Itramezzi che oggi nelle Spagne si rappresentano nell’intervallo degli atti delle commedie, o sono alcuni antichi entremeses buffoneschi di non molti interlocutori che continuano a recitarsi per lo più dopo l’atto I, o sono sainetes 26, favolette più copiose di attori e più proprie de’ tempi presenti, perchè vi si dipingono i moderni costumi nazionali, e se ne riprendono le ridicolezze e i vizj, recitandosi con tutta la naturalezza e senza la cantilena declamatoria delle commedie. Ora quando a tali sainetti, ossieno salse comiche sapessero i poeti dar la giusta forma, essi a poco a poco introdurrebbero la bella commedia di Terenzio e Moliere. Ciò pare che facciano sperare le lodate commedie inedite di Don Leandro de Moratin e le ultime impresse di Don Tommaso Yriarte. Ma coloro che in tutta la mia dimora in Madrid dal settembre del 1765 alla fine del 1783 fornirono di tramezzi le patrie scene, non seppero mai dar sì bel passo, 1 perchè non si avvisarono d’imparar l’ arte di scegliere i tratti nella società più generali, allontanandosi dalle personalità, per formarne pitture istruttive, 2 perchè non hanno dato pruova di saper formare un quadro che rappresenti un’ azione compiuta; 3 perchè hanno mostrato d’ignorar la guisa di fissar l’altrui attenzione su di un solo carattere principale che trionfi fra molti, ed hanno esposto p.e. una sala di conversazione composta di varj originali con ugual quantità di lume, e dopo avergli fatto successivamente cicalare quanto basti per la durata del tramezzo, conchiudono perchè vogliono, non perchè debbono, con una tonadilla.

Un gran numero di tali sainetti, e forse la maggior parte si compongono da Don Ramòn la Cruz, di cui con privilegio esclusivo fidansi i commedianti di Madrid.
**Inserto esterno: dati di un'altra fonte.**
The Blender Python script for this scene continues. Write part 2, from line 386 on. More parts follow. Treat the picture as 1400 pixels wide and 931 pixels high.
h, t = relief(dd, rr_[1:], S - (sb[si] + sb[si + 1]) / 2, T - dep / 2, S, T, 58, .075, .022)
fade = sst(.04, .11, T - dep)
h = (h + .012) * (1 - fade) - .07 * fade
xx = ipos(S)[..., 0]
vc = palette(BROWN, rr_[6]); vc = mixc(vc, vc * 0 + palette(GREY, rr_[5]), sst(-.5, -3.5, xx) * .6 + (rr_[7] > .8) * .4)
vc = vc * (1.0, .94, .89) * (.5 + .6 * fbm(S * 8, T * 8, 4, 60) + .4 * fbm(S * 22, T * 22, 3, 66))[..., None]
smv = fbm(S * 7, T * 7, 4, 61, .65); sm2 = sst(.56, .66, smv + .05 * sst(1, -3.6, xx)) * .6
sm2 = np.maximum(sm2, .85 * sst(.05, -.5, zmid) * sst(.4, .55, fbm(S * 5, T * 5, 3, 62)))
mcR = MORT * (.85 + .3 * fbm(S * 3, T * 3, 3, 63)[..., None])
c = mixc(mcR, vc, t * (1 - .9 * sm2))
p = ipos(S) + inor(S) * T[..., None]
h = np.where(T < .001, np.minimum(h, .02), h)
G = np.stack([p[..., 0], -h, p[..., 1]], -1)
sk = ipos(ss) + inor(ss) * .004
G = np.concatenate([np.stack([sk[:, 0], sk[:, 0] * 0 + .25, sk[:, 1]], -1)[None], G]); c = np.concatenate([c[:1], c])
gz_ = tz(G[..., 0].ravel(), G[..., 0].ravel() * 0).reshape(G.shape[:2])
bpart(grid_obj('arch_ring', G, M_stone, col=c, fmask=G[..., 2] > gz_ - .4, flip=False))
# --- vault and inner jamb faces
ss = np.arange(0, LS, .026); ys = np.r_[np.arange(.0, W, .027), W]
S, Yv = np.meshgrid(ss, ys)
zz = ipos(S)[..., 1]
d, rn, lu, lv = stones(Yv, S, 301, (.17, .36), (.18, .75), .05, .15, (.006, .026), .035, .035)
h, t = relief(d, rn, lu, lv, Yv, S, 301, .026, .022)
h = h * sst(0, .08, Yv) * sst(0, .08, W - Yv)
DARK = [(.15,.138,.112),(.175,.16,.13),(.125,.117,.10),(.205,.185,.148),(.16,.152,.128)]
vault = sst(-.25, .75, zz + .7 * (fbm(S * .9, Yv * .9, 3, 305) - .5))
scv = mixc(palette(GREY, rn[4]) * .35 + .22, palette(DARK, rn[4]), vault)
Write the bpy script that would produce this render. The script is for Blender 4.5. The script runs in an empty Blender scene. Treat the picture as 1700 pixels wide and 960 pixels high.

Le sue picciole farse sono state spesso ricevute con applauso, e per esse si sono talvolta tollerate goffissime commedie o scempie traduzioni del medesimo La Cruz. Per natura egli ha lo stile dimesso ed umile assai accomodato a ritrarre, come ha fatto, il popolaccio di Lavapies o de las Maravillas, i mulattieri, i furfanti usciti da’ presidj, i cocchieri ubbriachi e simile gentame che talvolta fa ridere e spesse volte stomacare, e che La Bruyere voleva che si escludesse da un buon teatro. Può vedersene un esempio nel sainete intitolato la Tragedia de Manolillo, in cui intervengono tavernari, venditrici e venditori di castagne, d’ erbe, facchini &c. e l’eroe Manolo che torna senza camicia e mal vestito dopo aver compito il decennio della sua condanna nel presidio di Ceuta. L’azione consiste nella morte di Manolo ferito da Mediodiente di lui rivale cui tutti gli altri personaggi fanno compagnia, buttandosi in terra e dicendo che muojono, ma subito l’istesso feritore ordina che si alzino, ed essi risuscitano insieme col trafitto Manolillo belli e ridenti. Il disegno di tal farsetta è di mettere in ridicolo gli scrittori di tragedie e l’osservanza delle unità. Gli scherzi e i motteggi si aggirano sulle corna, sulle frodi de’ tavernari, su i ladroni, su varie donne di partito condotte all’Ospizio e a San Fernando, su i pidocchi uccisi in presidio da Manolo,

Y en las noches y rato mas ocioso
matava mis contrarios treinta à treinta.

Mat.

Todos Moros?

Man.

Ninguno era Cristiano.

In far simili ritratti dell’infima plebaglia egli ha mostrato destrezza. Segno a’ suoi strali mimici sono stati ancora frequentemente gli Abati che ostentano letteratura. Egli potrà aver anche fantasia per inventare e ben disporre favole nuove compiute; ma in tanti anni non l’ha certamente manifestata. In effetto fuori di certe invenzioni allegoriche che per lo più non si lasciano comprendere27, egli si è limitato a tradurre alcune farse francesi, e particolarmente di Moliere, come sono Giorgio Dandino, il Matrimonio a forza, Pourceaugnac &c. Ma in vece di apprendere da sì gran maestro l’arte di formar quadri compiuti di giusta grandezza simili al vero, egli ha rannicchiate, poste in iscorcio disgraziato e dimezzate nel più bello le di lui favole, a somiglianza di quel Damasto soprannomato Procruste, ladrone dell’Attica, il quale troncava i piedi o la testa a’ viandanti mal capitati, quando non si trovavano di giusta misura pel suo letto28.